In my evaluating different shopping cart systems I looked at CS-Cart X-cart and a few others.
I thought I had decided on CS-Cart due to the fact that they are promoting PCI Compliance. However today I was doing some more research and I noticed on X-Carts FAQ page they talk about how the shopping cart program doesn’t need to be PCI compliant, only the Merchant account.
Can someone please explain this to me?
X-Cart: so if I have a customer who checks out and I am using the X-Cart system is the customer taken to another site where they can enter their CC info? Sorry, I wanted to ask this question on your companies Forums but they are locked down for customers only for some reason. Also, I notice you have Innovativegateway but no quickbooks merchant services? Both are Intuit software, why no support for both?
So my other question is: What does CS-Cart do different that allows them to claim PCI compliance in their marketing pages.
This is important because it will really affect my descission on what cart software I may go with.
Your web application or shopping cart need to be PCI complaint only if you accept credit card information on your web pages. If your customer pays and enter credit card information on other merchant websites such as paypal, 2checkout, google checkout then your websites do not need to be PCI complaint.
Actually, I can’t see where we claim being PCI compliant (may I ask you to point me in case something is wrong?) and, as X-Cart also says correctly on their website, we shouldn’t - since PCI compliance involves not only software, but also web server hardware, software, security policies etc. And both CS-Cart and X-Cart are only components of that.

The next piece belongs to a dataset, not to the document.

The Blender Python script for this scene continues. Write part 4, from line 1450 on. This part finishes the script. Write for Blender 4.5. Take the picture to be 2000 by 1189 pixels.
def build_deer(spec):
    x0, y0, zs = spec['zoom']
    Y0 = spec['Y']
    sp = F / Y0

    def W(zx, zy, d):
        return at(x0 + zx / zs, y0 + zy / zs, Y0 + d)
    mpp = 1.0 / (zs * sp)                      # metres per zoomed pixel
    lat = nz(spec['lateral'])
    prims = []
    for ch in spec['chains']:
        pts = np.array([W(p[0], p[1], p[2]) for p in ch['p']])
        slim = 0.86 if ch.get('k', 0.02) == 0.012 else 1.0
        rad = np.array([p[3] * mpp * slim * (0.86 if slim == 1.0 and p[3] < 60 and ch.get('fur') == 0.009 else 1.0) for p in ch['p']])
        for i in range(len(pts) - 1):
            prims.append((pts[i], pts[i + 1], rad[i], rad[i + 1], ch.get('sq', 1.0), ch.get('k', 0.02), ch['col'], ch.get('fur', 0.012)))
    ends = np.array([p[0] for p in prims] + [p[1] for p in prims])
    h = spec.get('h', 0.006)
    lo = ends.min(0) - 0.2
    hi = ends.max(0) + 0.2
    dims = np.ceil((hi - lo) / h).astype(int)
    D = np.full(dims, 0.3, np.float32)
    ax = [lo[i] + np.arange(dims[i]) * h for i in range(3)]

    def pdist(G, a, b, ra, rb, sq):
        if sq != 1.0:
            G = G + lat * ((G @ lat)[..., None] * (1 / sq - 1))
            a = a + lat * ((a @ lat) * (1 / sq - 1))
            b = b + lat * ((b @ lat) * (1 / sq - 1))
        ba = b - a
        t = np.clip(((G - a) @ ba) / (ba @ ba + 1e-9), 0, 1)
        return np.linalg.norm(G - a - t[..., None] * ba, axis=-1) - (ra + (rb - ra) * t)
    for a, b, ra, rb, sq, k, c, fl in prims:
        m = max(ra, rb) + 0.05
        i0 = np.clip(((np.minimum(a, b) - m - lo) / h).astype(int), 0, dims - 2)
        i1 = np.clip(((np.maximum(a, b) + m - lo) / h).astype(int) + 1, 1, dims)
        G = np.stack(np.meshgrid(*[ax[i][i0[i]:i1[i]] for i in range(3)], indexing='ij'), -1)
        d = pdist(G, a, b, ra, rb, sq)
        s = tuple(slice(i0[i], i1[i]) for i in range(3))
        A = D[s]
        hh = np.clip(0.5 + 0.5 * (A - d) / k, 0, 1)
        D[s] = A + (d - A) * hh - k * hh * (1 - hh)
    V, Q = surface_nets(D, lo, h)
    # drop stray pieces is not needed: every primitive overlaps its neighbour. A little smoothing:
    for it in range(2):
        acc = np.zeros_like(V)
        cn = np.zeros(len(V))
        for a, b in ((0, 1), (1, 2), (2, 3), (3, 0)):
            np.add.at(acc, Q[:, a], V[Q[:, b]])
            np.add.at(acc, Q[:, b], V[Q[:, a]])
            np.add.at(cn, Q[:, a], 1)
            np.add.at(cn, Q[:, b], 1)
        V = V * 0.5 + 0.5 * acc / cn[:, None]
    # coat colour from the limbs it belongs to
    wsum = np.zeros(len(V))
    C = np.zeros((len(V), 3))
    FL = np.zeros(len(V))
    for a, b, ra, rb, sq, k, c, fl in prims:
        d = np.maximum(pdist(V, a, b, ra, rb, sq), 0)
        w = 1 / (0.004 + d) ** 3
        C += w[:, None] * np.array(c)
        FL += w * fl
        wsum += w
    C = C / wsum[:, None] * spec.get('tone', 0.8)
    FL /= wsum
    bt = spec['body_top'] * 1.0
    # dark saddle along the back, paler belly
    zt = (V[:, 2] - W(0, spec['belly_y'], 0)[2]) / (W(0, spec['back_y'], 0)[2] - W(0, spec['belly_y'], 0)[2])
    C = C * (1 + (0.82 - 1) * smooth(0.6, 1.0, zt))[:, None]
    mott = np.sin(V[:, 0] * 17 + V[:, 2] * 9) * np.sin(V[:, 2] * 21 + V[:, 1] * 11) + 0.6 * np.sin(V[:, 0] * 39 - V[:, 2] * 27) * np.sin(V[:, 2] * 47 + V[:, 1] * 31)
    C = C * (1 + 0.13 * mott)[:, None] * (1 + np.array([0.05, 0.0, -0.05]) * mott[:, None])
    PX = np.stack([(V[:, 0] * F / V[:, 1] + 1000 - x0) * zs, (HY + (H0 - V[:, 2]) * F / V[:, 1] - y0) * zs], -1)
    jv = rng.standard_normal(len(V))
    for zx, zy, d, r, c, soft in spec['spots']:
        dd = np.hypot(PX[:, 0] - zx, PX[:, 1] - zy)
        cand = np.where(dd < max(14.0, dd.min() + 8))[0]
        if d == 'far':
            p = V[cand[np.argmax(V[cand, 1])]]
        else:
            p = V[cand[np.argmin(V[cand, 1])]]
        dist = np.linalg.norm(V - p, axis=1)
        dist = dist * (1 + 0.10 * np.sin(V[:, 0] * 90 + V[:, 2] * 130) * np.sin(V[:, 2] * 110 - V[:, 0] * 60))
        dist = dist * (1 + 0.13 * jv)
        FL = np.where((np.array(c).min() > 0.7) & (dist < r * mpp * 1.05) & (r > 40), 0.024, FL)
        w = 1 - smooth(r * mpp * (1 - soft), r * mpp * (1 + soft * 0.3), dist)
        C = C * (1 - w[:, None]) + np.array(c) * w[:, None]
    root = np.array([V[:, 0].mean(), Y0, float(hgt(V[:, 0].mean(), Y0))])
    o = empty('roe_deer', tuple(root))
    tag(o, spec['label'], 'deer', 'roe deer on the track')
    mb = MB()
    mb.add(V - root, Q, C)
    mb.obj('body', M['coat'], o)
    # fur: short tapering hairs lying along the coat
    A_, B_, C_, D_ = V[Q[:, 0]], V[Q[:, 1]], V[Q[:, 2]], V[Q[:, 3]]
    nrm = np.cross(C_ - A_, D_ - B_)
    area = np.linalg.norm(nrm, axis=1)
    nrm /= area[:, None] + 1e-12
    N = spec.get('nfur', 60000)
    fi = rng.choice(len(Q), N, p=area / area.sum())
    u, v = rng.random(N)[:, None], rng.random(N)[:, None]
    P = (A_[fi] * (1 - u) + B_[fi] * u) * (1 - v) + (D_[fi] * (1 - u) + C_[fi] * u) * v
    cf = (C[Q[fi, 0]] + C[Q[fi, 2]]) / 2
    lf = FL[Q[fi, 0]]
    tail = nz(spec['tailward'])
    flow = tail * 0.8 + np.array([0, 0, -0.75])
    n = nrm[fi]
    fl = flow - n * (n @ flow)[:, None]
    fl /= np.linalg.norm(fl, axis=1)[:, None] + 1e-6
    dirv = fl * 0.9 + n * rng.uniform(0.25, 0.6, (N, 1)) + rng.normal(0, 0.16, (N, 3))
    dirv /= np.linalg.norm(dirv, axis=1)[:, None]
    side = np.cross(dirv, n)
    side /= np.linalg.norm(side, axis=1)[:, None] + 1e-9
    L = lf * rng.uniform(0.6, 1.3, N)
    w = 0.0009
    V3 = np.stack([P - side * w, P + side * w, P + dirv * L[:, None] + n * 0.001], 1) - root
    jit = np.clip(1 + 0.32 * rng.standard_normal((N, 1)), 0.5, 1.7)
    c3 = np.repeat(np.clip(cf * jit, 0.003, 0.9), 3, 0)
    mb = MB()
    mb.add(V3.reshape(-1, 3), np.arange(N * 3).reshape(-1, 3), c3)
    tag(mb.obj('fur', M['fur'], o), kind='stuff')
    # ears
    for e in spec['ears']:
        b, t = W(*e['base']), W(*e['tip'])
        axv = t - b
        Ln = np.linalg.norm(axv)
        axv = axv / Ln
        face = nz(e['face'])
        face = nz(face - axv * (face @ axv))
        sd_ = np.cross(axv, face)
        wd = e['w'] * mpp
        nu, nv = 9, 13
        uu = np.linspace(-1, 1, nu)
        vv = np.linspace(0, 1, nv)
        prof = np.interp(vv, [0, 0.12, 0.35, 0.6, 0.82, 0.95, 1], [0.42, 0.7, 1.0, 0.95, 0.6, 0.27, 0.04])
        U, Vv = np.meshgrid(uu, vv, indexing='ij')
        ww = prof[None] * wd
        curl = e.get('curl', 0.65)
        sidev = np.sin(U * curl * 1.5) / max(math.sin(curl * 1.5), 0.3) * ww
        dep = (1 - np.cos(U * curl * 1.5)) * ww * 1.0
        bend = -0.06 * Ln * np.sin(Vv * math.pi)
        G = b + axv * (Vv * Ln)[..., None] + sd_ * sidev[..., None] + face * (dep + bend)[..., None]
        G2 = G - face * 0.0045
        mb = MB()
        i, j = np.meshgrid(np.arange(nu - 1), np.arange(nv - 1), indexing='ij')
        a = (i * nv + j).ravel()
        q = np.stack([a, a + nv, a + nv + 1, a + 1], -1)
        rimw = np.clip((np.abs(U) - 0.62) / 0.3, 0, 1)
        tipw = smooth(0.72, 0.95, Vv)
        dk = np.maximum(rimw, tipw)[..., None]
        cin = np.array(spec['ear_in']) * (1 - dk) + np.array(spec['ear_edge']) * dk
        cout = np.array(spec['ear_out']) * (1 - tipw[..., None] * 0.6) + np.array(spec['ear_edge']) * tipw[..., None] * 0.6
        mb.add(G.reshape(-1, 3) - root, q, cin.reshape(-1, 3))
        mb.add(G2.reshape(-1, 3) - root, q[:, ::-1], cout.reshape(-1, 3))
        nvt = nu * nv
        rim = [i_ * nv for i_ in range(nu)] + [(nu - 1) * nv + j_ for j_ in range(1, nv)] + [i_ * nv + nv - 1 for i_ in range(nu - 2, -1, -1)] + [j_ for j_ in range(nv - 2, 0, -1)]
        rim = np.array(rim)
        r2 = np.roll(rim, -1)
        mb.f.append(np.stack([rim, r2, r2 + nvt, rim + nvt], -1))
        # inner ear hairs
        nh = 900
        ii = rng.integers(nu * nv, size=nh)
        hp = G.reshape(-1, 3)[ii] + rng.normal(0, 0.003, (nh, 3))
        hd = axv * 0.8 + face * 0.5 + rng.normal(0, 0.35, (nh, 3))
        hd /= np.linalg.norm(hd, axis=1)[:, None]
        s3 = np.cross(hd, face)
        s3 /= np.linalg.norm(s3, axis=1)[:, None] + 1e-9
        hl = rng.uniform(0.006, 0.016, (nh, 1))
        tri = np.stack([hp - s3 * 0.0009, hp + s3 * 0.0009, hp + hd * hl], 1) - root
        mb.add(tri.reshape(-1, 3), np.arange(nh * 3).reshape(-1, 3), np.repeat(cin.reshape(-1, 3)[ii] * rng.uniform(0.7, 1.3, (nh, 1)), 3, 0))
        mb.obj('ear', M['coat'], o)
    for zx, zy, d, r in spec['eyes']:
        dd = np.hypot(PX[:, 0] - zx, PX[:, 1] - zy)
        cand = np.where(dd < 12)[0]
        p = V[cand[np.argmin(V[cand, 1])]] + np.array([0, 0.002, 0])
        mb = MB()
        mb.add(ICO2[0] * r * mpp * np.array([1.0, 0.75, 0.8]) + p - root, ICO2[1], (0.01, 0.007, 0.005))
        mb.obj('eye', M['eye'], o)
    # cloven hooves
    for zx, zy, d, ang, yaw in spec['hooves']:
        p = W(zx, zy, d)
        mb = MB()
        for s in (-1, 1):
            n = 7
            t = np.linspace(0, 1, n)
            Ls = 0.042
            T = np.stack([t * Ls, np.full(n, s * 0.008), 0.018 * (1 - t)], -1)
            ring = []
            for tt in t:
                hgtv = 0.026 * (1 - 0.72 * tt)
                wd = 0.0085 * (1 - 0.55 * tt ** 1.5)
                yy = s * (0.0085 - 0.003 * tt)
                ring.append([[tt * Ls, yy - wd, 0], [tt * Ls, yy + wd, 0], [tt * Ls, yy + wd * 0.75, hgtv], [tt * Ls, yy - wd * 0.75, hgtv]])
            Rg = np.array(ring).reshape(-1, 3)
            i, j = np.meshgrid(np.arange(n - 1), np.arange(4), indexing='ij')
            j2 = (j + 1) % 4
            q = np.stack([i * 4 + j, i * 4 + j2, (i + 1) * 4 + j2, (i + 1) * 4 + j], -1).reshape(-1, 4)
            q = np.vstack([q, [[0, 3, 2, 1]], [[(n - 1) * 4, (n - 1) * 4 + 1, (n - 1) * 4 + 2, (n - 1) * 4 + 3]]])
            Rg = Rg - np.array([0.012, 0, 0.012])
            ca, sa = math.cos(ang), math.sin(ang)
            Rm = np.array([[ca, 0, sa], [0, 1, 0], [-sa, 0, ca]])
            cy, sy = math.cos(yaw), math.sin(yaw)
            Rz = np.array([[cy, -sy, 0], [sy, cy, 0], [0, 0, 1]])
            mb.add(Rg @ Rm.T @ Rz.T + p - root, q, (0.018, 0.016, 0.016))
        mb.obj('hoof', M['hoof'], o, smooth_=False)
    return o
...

However, our software is capable of proper storage of a sensitive data, and many of our customers were certified as PCI compliant using CS-Cart as a software platform.
I hope this clarifies your question, however, if there’s any other information needed from our side - please, just ask.
PCI compliance is getting tougher every day. Realistically, unless you’re using a hosted solution, you’re NOT PCI compliant. Here’s why …to truly be PCI compliant, you will need 3 servers or at a minimum 1 server partitioned into 3 “virtual” servers.
1 server - Shoppingcart functions
1 server - credit card processing
1 server - credit card info storage (or skip trying to have recurring billing)
So you can see that these applications are not set up for 3 servers …only 1.
Now please don’t ask me to get any more technical than this as I cannot. This was all explained to me by a very sharp person over at Rackspace. And after they gave me the monthly hosting price of $3,000+ for all these servers and backup yada yada, my mind went numb and then I searched out a hosted solution to avoid the high price tag of doing it myself.
There are many levels of PCI Compliance and it a lot of it depends on what information you chose to store. You most certainly do not need three servers to be PCI Compliant if you are not storing sensitive information.
Not to sound like I’m pumping up Rackspace, as they are very expensive, but they do offer some great expertise. They will also send you the PCI documents with all the credit card rules and the stiff (up to $10K per occurrence) penalties for non-compliance.
I think everyone should read over these PCI documents 1st hand rather than take the word of anyone on any forum …including mine. Since I’m handing out 2nd hand info, and not really a technical expert, I won’t argue your point …I would just warn everyone that credit card processing is not a trivial matter and must be done according to a specific set of rules …and they’re getting tighter.
Sorry, i have not answered the question before. Let me please clarify PCI compliance point here.
As was mentioned, generally there are 3 compliance issues:
PA-DSS compliance
VISA PA-DSS mandate compliance
PCI-DSS compliance
If you are going to use any web-based payment gateway in X-Cart (it means that customers are redirected to a gateway side and provide all credit card related information there) , then your X-Cart store is not a subject for PCI-compliance at all (since it doesn’t store, process or transmit credit card numbers).
However some store owners prefer customers stay on the storefront during the whole checkout process, so credit card numbers are sent to payment gateways ‘behind the scene’. So if you are going to use such background payment gateways, then your store becomes a subject to the rules mentioned before. In this case X-Cart should become PA-DSS compliant, and the server should be configured properly to be PCI compliant.
And we are going to release a special payment module that would be certified as PA-DSS compliant. With this module customers will be able to set up their X-Cart stores process payments in PCI compliance form. All instructions for setup process will be provided.